A nervous smile occupies the man’s face as he hears Kieft’s instructions. He performs the scene while Kieft videotapes. He clearly lacks the intensity she requested of him.

“I want more,” Kieft says. “Your wife is tired and exhausted and here you are talking about insurance. Imagine how angry she would be. It’s OK to over exaggerate.”

He makes a second attempt. This time, there is more facial expression, but not much.

“Let’s try this one more time,” Kieft says. “That was good, but I sill want more shock and fear on your face. Imagine your wife just flipped you the bird. How are you going to react to that?”

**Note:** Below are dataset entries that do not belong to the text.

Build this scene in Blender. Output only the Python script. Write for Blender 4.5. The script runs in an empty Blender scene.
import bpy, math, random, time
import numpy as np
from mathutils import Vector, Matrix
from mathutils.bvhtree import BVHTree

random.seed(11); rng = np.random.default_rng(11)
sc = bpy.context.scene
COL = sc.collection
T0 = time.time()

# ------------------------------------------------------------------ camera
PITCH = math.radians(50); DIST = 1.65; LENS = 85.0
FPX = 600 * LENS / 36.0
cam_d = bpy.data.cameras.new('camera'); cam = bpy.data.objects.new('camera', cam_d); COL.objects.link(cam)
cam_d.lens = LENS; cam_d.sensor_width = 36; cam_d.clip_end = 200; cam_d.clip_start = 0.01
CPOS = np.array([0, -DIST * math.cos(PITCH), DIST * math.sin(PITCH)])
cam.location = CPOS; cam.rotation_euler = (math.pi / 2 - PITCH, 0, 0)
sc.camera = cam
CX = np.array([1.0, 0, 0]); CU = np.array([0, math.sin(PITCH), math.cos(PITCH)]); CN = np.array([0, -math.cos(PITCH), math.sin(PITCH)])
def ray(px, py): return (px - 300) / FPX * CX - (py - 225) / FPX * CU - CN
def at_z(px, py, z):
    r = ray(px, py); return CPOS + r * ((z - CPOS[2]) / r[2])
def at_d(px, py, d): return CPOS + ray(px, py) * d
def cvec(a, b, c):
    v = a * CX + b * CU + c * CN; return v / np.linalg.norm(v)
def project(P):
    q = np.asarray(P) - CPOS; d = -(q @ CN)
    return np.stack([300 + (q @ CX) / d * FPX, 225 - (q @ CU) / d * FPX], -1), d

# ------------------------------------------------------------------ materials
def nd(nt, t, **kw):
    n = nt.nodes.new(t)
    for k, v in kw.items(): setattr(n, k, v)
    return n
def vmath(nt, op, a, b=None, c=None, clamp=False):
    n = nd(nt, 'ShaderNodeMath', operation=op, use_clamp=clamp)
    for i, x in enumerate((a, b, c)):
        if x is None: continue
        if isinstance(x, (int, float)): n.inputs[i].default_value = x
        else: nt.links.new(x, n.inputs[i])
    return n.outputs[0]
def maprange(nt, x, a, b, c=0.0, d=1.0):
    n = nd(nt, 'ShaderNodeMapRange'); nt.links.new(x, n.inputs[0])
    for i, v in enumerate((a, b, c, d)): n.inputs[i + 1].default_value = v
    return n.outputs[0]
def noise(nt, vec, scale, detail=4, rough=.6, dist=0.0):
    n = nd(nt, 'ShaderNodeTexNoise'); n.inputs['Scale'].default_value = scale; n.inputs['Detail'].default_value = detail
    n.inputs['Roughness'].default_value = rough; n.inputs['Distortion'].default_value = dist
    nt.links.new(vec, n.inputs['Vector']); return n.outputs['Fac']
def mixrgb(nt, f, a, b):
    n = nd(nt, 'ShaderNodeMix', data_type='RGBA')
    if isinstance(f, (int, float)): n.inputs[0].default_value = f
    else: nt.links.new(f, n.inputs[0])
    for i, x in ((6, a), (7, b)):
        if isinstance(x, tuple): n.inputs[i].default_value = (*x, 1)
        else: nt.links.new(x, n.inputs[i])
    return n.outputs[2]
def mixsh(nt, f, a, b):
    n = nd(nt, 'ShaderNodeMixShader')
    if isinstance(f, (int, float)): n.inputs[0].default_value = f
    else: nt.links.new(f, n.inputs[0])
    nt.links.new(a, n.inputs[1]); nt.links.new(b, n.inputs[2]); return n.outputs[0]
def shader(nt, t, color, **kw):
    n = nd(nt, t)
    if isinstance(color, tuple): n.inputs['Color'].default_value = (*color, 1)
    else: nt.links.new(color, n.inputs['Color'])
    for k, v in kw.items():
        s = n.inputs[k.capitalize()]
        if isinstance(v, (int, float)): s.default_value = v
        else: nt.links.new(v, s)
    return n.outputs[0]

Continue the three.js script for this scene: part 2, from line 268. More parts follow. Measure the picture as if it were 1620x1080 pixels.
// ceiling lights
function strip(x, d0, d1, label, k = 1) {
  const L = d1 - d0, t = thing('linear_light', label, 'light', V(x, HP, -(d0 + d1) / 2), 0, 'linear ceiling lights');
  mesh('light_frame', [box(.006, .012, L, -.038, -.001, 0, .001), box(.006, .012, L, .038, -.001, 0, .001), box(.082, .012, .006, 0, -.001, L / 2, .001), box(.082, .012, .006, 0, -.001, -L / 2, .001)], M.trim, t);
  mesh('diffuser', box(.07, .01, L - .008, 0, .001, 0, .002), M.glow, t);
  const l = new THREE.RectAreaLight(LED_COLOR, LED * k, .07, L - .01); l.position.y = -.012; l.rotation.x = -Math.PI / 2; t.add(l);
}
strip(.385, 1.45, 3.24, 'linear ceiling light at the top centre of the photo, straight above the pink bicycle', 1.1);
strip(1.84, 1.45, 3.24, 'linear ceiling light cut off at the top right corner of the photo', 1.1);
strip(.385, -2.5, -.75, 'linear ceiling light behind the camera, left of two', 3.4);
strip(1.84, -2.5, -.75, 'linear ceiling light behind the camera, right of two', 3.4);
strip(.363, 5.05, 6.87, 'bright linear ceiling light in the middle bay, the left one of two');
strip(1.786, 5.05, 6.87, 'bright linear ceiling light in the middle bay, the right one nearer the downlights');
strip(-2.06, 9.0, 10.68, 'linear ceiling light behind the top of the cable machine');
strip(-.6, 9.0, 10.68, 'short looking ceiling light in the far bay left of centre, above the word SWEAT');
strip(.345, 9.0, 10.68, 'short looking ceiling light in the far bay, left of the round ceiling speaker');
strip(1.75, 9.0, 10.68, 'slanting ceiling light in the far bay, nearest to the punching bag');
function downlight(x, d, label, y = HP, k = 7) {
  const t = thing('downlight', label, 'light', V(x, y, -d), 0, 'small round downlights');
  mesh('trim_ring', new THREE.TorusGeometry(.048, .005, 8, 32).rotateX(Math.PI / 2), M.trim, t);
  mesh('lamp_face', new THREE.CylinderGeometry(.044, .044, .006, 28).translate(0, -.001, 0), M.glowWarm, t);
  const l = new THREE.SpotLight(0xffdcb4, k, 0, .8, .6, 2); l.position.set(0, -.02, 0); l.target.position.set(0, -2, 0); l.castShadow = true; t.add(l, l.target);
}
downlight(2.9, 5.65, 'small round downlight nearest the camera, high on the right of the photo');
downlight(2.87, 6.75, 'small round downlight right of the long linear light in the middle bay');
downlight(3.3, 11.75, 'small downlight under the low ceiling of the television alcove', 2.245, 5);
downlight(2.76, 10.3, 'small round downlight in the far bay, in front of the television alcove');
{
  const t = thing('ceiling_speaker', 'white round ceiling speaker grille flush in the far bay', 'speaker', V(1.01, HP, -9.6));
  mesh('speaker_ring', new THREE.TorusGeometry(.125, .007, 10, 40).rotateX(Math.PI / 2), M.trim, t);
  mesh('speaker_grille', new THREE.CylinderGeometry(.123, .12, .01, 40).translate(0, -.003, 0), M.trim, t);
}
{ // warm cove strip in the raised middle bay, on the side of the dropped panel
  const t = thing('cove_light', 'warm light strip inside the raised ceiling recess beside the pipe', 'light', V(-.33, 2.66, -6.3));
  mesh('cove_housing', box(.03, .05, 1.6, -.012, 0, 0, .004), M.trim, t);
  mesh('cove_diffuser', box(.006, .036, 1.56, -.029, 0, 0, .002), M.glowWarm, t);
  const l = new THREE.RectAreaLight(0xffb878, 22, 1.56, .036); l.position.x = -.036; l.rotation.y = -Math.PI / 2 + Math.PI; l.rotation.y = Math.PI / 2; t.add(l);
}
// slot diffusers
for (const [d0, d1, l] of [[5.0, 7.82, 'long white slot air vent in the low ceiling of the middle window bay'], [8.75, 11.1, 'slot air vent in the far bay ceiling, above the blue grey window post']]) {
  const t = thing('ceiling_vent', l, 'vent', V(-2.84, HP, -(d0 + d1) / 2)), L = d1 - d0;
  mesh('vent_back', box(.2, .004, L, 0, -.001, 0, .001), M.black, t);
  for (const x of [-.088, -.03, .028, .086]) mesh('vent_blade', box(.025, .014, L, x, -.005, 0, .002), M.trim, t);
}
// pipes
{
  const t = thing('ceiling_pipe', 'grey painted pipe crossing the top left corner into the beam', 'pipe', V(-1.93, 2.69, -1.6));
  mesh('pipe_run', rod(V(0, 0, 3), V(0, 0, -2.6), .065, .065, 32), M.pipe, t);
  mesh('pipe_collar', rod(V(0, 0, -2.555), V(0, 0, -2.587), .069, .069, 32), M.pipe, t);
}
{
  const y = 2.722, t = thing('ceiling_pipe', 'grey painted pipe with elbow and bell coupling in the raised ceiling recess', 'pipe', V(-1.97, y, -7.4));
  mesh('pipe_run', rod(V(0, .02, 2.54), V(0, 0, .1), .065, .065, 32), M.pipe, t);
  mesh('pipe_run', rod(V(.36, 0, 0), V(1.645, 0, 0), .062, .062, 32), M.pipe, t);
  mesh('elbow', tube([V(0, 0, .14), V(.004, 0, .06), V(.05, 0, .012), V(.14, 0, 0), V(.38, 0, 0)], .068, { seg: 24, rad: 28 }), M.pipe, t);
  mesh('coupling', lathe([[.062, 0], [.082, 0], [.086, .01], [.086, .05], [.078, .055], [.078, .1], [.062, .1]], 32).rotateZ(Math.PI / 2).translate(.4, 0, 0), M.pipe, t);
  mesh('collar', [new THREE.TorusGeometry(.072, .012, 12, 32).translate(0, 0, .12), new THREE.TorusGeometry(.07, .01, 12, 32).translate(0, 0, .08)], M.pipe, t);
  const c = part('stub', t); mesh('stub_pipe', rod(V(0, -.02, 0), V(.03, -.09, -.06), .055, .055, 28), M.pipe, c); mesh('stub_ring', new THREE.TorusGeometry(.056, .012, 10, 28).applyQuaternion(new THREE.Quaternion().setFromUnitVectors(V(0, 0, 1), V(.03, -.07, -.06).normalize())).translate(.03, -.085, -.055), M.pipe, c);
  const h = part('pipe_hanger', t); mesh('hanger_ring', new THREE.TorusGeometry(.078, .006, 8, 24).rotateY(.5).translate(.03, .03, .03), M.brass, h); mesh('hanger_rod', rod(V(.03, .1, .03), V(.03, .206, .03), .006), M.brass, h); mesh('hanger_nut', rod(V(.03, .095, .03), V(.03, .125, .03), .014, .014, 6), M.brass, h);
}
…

The man brings it up a notch, but still seems rather out of character. The more he does it, the more nervous he gets. His last performance is the finest, but there is no promise that the surplus of actors who will follow him won’t outshine him.

“I’ve done a lot of auditioning myself,” Zak Gilbert, owner of Nevada Casting, says. “The biggest thing not to do is to talk with other people. You should come focused on the script. If you’re going to portray a nurse, you want to think about all the actions a nurse goes through. You want to think about what’s involved. If you’re chitchatting about your kids or about a TV program you watched last night, you’re not getting in that zone. It’s really important to put yourself in character.”

Gilbert says that a good casting director will try to help the actor relax by making jokes about the scenario—but always focusing on the matter at hand.

Onnoleigh Sweetman, director of local dance-theatre company Millennium Performing Arts, says that making people comfortable is crucial to the audition process.

“I’m not your typical company,” she says. “I don’t have technical auditions. I went to plenty of auditions with friends and I knew they weren’t auditioning up to their potential because they were so intimidated. I don’t want to intimidate people.”

Sweetman’s auditions consist of teaching a choreographed number to all auditioners, handing them glow sticks, and then watching them move to techno music.

“It’s not about a person’s level of experience," she says. "It’s all about the passion and the movement. If they have that, we’ll take them in."